The Parisian start-up set up in the Pays d'Aix
Traditional heaters use water and oil inside their heating circuits. Qarnot computing is innovating by exploiting the unavoidable wasted energy from IT systems. Paul Benoit, an engineer and Miroslav Sviezeny, a business school graduate, designed the GH-1, a hybrid device that includes both heating and high-level computing elements. Nine years after its creation in the Paris area, the company is coming to the South of France, near Aix-en-Provence, to attract new customers in the tertiary sector. With the support of Provence Promotion, the start-up opened its first office on September 1.

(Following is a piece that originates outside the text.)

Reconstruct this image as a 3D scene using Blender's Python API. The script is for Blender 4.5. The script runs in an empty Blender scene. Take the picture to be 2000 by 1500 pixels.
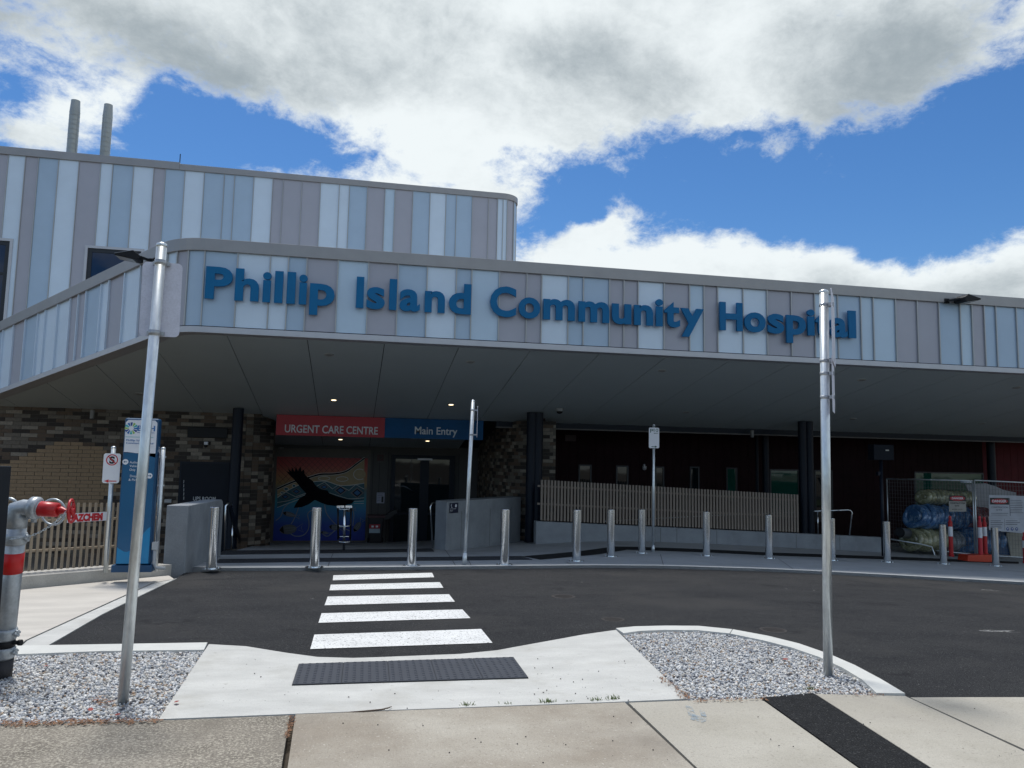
import bpy, bmesh, math, random
import numpy as np
from mathutils import Vector, Matrix
random.seed(7); np.random.seed(7)
R = math.radians
sc = bpy.context.scene
COL = sc.collection
# ------------------------------------------------------------------ camera geometry
F = 1500.0                      # focal length in photo pixels (2000 wide)
EZ = 1.4
ps, th, ro = R(11.6), R(5.71), R(1.15)
fw = Vector((math.sin(ps)*math.cos(th), math.cos(ps)*math.cos(th), math.sin(th)))
r0 = Vector((math.cos(ps), -math.sin(ps), 0)); u0 = r0.cross(fw)
rt = r0*math.cos(ro) + u0*math.sin(ro); up = u0*math.cos(ro) - r0*math.sin(ro)
cd = bpy.data.cameras.new('camera'); cam = bpy.data.objects.new('camera', cd); COL.objects.link(cam)
mw = Matrix((rt, up, -fw)).transposed().to_4x4(); mw.translation = (0, 0, EZ)
cam.matrix_world = mw
cd.sensor_width = 36; cd.lens = 36*F/2000; cd.clip_start = 0.1; cd.clip_end = 3000
sc.camera = cam

SUN_EL, SUN_AZ = 70.0, -14.0     # sun high behind the building, a little to the left
SKY_STRENGTH = 0.10
EXPOSURE = 0.98
CLOUD_LIGHT, CLOUD_DARK = (4.45, 4.75, 4.85), (1.75, 2.05, 2.25)

def ray(u, v):
    return rt*((u-1000)/F) + up*((750-v)/F) + fw
def sp(x, w=1.5): return w*math.log1p(math.exp(max(-40, min(40, x/w))))
def g(x, y):
    """height of the site: falls gently away from the street and to the right"""
    y = max(-30, min(40, y)); x = max(-30, min(45, x))
    f = 1/(1+math.exp(max(-30, min(30, (x-5)))))
    return .10-.036*y-.045*sp(y-14)*f-.048*sp(x-5)+.03*sp(y-17.5)*(1-f)
def G(u, v, dz=0):
    d = ray(u, v); lo, hi = .5, 80
    for _ in range(50):
        t = (lo+hi)/2
        if EZ+d.z*t > g(d.x*t, d.y*t)+dz: lo = t
        else: hi = t
    return Vector((d.x*t, d.y*t, EZ+d.z*t))
def PY(u, v, Y):
    d = ray(u, v); t = Y/d.y
    return Vector((d.x*t, Y, EZ+d.z*t))
def proj(p):
    q = Vector(p)-Vector((0, 0, EZ)); z = q.dot(fw)
    return 1000+F*q.dot(rt)/z, 750-F*q.dot(up)/z
def PD(u, v, depth):
    return ray(u, v)*depth + Vector((0, 0, EZ))

# ------------------------------------------------------------------ world
w = bpy.data.worlds.new("World"); sc.world = w; w.use_nodes = True
nt = w.node_tree; nt.nodes.clear()
N, L = nt.nodes, nt.links
def nd(t, **k):
    n = N.new(t)
    for a, b in k.items(): setattr(n, a, b)
    return n
def mth(op, a, b=None, c=None, clamp=False):
    n = nd('ShaderNodeMath', operation=op, use_clamp=clamp)
    for i, x in enumerate((a, b, c)):
        if x is None: continue
        if isinstance(x, (int, float)): n.inputs[i].default_value = x
        else: L.new(x, n.inputs[i])
    return n.outputs[0]
sky = nd('ShaderNodeTexSky', sky_type='NISHITA'); sky.sun_disc = False
sky.sun_elevation = R(SUN_EL); sky.sun_rotation = R(SUN_AZ)
sky.air_density = 1.0; sky.dust_density = 0.3; sky.ozone_density = 3.0; sky.altitude = 50
tc = nd('ShaderNodeTexCoord')
sep = nd('ShaderNodeSeparateXYZ'); L.new(tc.outputs['Generated'], sep.inputs[0])
az = mth('ARCTAN2', sep.outputs[0], sep.outputs[1]); el = mth('ARCSINE', sep.outputs[2])
cb = nd('ShaderNodeCombineXYZ'); L.new(az, cb.inputs[0]); L.new(el, cb.inputs[1])
def noise(vec, scale, detail, rough, dist=0.0, lac=2.0):
    n = nd('ShaderNodeTexNoise'); n.inputs['Scale'].default_value = scale
    n.inputs['Detail'].default_value = detail; n.inputs['Roughness'].default_value = rough
    n.inputs['Distortion'].default_value = dist; n.inputs['Lacunarity'].default_value = lac
    L.new(vec, n.inputs['Vector']); return n
warp = noise(tc.outputs['Generated'], 3.2, 5, .55)
wv = nd('ShaderNodeVectorMath', operation='MULTIPLY_ADD'); L.new(warp.outputs['Color'], wv.inputs[0])
wv.inputs[1].default_value = (.20, .16, 0); L.new(cb.outputs[0], wv.inputs[2])
wv2 = nd('ShaderNodeVectorMath', operation='SUBTRACT'); L.new(wv.outputs[0], wv2.inputs[0]); wv2.inputs[1].default_value = (.10, .08, 0)
AE = wv2.outputs[0]
def azel(u, v):
    d = ray(u, v).normalized(); return math.atan2(d.x, d.y), math.asin(d.z)
def blob(u, v, ru, rv, rot=0, src=None):
    a, e = azel(u, v)
    m = nd('ShaderNodeMapping', vector_type='TEXTURE')
    m.inputs['Location'].default_value = (a, e, 0); m.inputs['Rotation'].default_value = (0, 0, R(rot))
    m.inputs['Scale'].default_value = (ru/F, rv/F, 1)
    L.new(src or AE, m.inputs['Vector'])
    ln = nd('ShaderNodeVectorMath', operation='LENGTH'); L.new(m.outputs[0], ln.inputs[0])
    return mth('EXPONENT', mth('MULTIPLY', mth('POWER', ln.outputs['Value'], 2.2), -1.0))
# wide low-frequency cloudiness over the whole dome, then the banks and gaps of this sky
low = noise(tc.outputs['Generated'], 1.3, 2, .5)
cov = mth('MULTIPLY_ADD', low.outputs['Fac'], 1.0, .12)
for (u, v, a, b, r, k) in [
        (900, 20, 1700, 170, 0, .55), (900, 200, 420, 190, -30, .55), (1650, 600, 800, 95, 0, 1.15), (1560, 385, 560, 108, 2, -.92), (1130, 380, 130, 90, 20, -.45), (1900, 360, 280, 130, 20, -.55),
        (420, 262, 280, 95, -6, -.85), (40, 250, 190, 85, 0, -.75), (640, 325, 140, 50, -20, -.25), (1420, 262, 220, 40, 10, -.30), (1500, 150, 520, 80, -4, .35), (1075, 430, 80, 50, 0, -.35),
        (165, 200, 120, 62, 20, .80), (45, 258, 90, 34, 0, .62), (1165, 476, 105, 28, 14, 1.0), (1590, 341, 75, 18, 12, .42), (700, 370, 330, 40, -4, .35)]:
    cov = mth('MULTIPLY_ADD', blob(u, v, a, b, r), k, cov)
st = nd('ShaderNodeMapping'); st.inputs['Rotation'].default_value = (0, 0, R(20)); st.inputs['Scale'].default_value = (1, 1.55, 1)
L.new(cb.outputs[0], st.inputs['Vector'])
fb = noise(st.outputs[0], 8.5, 15, .66, .25)
fb2 = noise(st.outputs[0], 34, 12, .72, .25)
d = mth('ADD', cov, mth('MULTIPLY', mth('SUBTRACT', fb.outputs['Fac'], .5), 2.1))
d = mth('ADD', d, mth('MULTIPLY', mth('SUBTRACT', fb2.outputs['Fac'], .5), .8))
ms = nd('ShaderNodeMapRange', interpolation_type='SMOOTHSTEP'); L.new(d, ms.inputs[0])
ms.inputs[1].default_value = .34; ms.inputs[2].default_value = .95
dens = ms.outputs[0]
# thickness turns the cloud grey
gr = noise(st.outputs[0], 3.6, 9, .58, .4)
th_ = mth('MULTIPLY_ADD', mth('SUBTRACT', gr.outputs['Fac'], .5), 2.3, .20)
th_ = mth('MULTIPLY_ADD', mth('SUBTRACT', fb2.outputs['Fac'], .5), -.5, th_)
th_ = mth('MULTIPLY_ADD', mth('SUBTRACT', fb.outputs['Fac'], .45), .9, th_)
for (u, v, a, b, r, k) in [(330, 85, 420, 75, -4, .75), (1130, 130, 260, 60, -10, .35), (1700, 190, 330, 60, 18, .30), (1700, 90, 300, 80, 0, .2),
                           (640, 125, 90, 60, 0, -.2), (820, 320, 220, 90, -15, -.55), (1080, 50, 150, 45, 0, -.4), (1600, 500, 600, 35, 0, -.5),
                           (1750, 575, 500, 25, 0, .25), (170, 200, 150, 70, 0, -.6)]:
    th_ = mth('MULTIPLY_ADD', blob(u, v, a, b, r), k, th_)
th_ = mth('MULTIPLY', th_, mth('MULTIPLY_ADD', dens, .9, .1), clamp=False)
th2 = nd('ShaderNodeMapRange', interpolation_type='SMOOTHSTEP'); L.new(th_, th2.inputs[0]); th2.inputs[1].default_value = -.15; th2.inputs[2].default_value = 1.15
cm = nd('ShaderNodeMix', data_type='RGBA'); L.new(th2.outputs[0], cm.inputs['Factor'])
cm.inputs['A'].default_value = CLOUD_LIGHT+(1,); cm.inputs['B'].default_value = CLOUD_DARK+(1,)
hs = nd('ShaderNodeHueSaturation'); L.new(sky.outputs[0], hs.inputs['Color']); hs.inputs['Saturation'].default_value = 1.22; hs.inputs['Value'].default_value = .50
tint = nd('ShaderNodeMix', data_type='RGBA', blend_type='MULTIPLY'); tint.inputs['Factor'].default_value = 1
L.new(hs.outputs[0], tint.inputs['A']); tint.inputs['B'].default_value = (.85, 1.0, 1.15, 1)
fin = nd('ShaderNodeMix', data_type='RGBA'); L.new(dens, fin.inputs['Factor'])
L.new(tint.outputs['Result'], fin.inputs['A']); L.new(cm.outputs['Result'], fin.inputs['B'])
bg = nd('ShaderNodeBackground'); bg.inputs['Strength'].default_value = SKY_STRENGTH; L.new(fin.outputs['Result'], bg.inputs['Color'])
wo = nd('ShaderNodeOutputWorld'); L.new(bg.outputs[0], wo.inputs['Surface'])
w.cycles.sampling_method = 'MANUAL'; w.cycles.sample_map_resolution = 1024

sl = bpy.data.lights.new('sun', 'SUN'); sl.energy = 1.72; sl.angle = R(11.0); sl.color = (1, .955, .89)
so = bpy.data.objects.new('sun', sl); COL.objects.link(so)
sd = Vector((math.sin(R(SUN_AZ))*math.cos(R(SUN_EL)), math.cos(R(SUN_AZ))*math.cos(R(SUN_EL)), math.sin(R(SUN_EL))))
so.rotation_euler = sd.to_track_quat('Z', 'Y').to_euler(); so.location = (0, 20, 30)
vs = sc.view_settings; vs.view_transform = 'Standard'; vs.look = 'None'; vs.exposure = EXPOSURE; vs.gamma = 1; vs.use_curve_mapping = False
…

It is considered as somewhat of an UFO by both heating experts and data center operators! This hybrid device, the QH-1, possesses a double function: heating buildings and computing. Its inventor, Paul Benoit, an engineer responsible for a large French bank's R&D, had the ingenuous idea in 2010 of exploiting the heat produced by computers' microprocessors.
Nine years later, his company which is based in Montrouge outside of Paris, has become a building block in the construction of intelligent buildings after marketing the QH-1 to social housing providers and local communities. "In a Bordeaux apartment building we installed 346 heaters/computers destined to perform high-level calculations for the BNP. We transfer the data via optical fiber therefore without any loss. Qarnot computing's strength lies in breaking down the calculations, which are sent encrypted, at the heaters' very location", explains Paul Benoit who has also signed agreements with other banks and is member of the "Computing Building" European program in the Ile-de-France region.
In the aisles of the Paris commercial real-estate trade show in December 2018, the City of Marseille and the metropolitan agency for economic attractiveness, Provence Promotion, came across this Parisian gem eager to spread its wings in the provinces and abroad. Hesitating between Grenoble and Provence, it finally opted for the South, convinced by the economic potential of France's second largest city and its quality of life.
Since September 1, Eric Ferrand, Qarnot computing's Sales Director has been overseeing the Eguilles offices located in the Morphoburo business center. "We are going to recruit developers and sales representatives in order to expand our customer base in Italy and Spain. Our team in the South should expand to 5 employees in 2020 and eventually reach about ten collaborators", announced Paul Benoit.
While setting-up in Provence and through Provence Promotion, Eric Ferrand met with the local planning and development authority Euroméditerranée, the SATT-Sud Est, thecamp and the incubators Ze Box and Obratori.
After successfully raising capital twice, Qarnot is now considering another financing round. It's also announcing the launch of the QB-1 this coming October. This digital boiler for buildings will heat water traveling in copper pipes through processors and exchangers.
"These boilers house 18 to 24 processors in comparison to three inside a QH-1 heater", adds Paul Benoit. Simultaneously, he has launched "Oasis", a platform that goes well beyond the building's technical management. "Oasis controls the building's energy management and, like an operating system, also provides information (air quality, meeting room occupancy, temperature, parking management, etc.)", explains the CEO.
In December 2018, Qarnot computing and the Casino group came together to create Scale Max, a joint-venture destined to use the square footage of around twenty stores and warehouses in France for setting-up mini data centers.
A win-win situation in terms of profitability and sustainable development based once again on recycling the heat from IT systems and marketing the data. Qarnot plans on doubling its turnover in 2019 which reached €3M in 2018.